Philips Lighting adds battery-powered Hue tunable LED product

April 7, 2015
Bowl-shaped luminaire integrates a dedicated RGB light engine along with a rechargeable battery to enable users of the Hue systems to move a tunable SSL light source around with them.

Bowl-shaped luminaire integrates a dedicated RGB light engine along with a rechargeable battery to enable users of the Hue systems to move a tunable SSL light source around with them.

Philips Lighting has announced the LED-based Hue Go product offering users the chance to move a color-tunable solid-state lighting (SSL) product around a home for the first time. The Hue Go is battery powered and includes the requisite ZigBee wireless link for smartphone control along with a somewhat-limited manual-control button on the product.

Philips continues to build out the Hue family after launching the original color-tunable LED Hue retrofit lamp back in late 2012. The company subsequently has introduced a number of Hue-branded products including traditional fixtures and products designed to project white or colored light, but most have still relied on the Hue lamps family as a light source. The exception has been the Hue LED strips.

Hue Go, however, represents a new approach to product design with a Hue-compatible luminaire. The development team integrated the LEDs inside the bowl that measures 120 mm in diameter and stands 70 mm high. We assume that the design uses a modular light engine that combines the same mix of red, lime-green, and blue LEDs used in Hue lamps. The phosphor-converted lime-green LED is of particular importance because it offers better efficiency than monochromatic green LEDs and the chromaticity characteristics of that LED are vital to the ability of Hue products to deliver warm-white light at 80 CRI.

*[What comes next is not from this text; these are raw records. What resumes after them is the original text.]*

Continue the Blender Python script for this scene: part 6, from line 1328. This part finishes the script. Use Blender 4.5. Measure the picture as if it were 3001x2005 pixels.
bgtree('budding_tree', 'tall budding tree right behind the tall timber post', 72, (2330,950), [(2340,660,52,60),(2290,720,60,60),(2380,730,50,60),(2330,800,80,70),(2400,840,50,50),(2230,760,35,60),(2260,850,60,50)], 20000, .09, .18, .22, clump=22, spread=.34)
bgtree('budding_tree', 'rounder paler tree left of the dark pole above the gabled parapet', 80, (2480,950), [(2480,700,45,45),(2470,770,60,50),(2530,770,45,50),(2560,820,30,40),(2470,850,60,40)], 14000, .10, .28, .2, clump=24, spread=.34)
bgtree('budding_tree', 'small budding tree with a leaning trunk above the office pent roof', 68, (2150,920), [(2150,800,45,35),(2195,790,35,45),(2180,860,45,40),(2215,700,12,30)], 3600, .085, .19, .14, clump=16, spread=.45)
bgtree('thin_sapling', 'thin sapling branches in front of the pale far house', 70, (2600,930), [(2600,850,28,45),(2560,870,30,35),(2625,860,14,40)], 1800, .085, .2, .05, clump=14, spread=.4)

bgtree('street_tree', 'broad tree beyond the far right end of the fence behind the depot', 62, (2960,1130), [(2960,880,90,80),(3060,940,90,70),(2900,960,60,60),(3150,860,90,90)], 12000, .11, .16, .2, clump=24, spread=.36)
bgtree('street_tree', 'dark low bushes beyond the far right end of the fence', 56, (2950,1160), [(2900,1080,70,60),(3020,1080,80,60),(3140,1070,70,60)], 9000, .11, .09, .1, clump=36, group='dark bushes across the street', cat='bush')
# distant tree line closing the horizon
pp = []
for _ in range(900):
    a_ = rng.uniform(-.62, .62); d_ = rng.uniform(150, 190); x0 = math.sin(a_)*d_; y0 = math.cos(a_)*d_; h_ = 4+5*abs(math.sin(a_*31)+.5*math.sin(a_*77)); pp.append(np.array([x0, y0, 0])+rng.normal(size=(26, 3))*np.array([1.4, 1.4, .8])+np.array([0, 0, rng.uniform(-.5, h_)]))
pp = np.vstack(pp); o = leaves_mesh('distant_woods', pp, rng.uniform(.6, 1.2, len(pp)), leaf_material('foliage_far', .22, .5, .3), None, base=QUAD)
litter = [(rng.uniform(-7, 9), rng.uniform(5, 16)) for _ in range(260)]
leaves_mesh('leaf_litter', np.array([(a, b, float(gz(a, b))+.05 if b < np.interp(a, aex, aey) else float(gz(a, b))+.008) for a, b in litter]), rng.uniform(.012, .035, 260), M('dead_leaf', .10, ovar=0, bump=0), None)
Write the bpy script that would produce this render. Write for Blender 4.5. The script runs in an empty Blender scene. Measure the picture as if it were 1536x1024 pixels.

The battery-based design is another unique aspect of Hue Go, allowing customers to take their tunable LED product to the patio or backyard or into the bedroom for use as a gentle alarm clock that slowly raises the light level at the specified time. Philips says that the Go takes an hour and a half to charge and can operate for three hours continuously on a full charge. Clearly, it will be used mostly as a product connected to wall power, but still the portability will be a valuable added feature.

The portable angle also led Philips engineers to add limited control capabilities to the Go product. Control is via a simple pushbutton. Users can cycle the Go through to preprogrammed white-light settings and five dynamic color presentations without using a smartphone or tablet linked to ZigBee via the Hue Bridge.

Hue Go produces 240–300 lm depending on CCT over the range of 2000–4000K. It can deliver the same 16 million colors that prior Hue tunable LED products offer. Moreover, Go will work with all Hue apps developed by Philips and third parties.

Philips has made Go available immediately in Europe. The published specifications indicate that the DC power supply, used to power or charge the product, is designed for 220–240V input and would not work with residential power systems in North America. Philips said a North American version is due in June. The European version is selling for EUR 99.95 (about $108). Buyers will need to have a Hue starter kit or other ZigBee bridge to access the Go with a smartphone.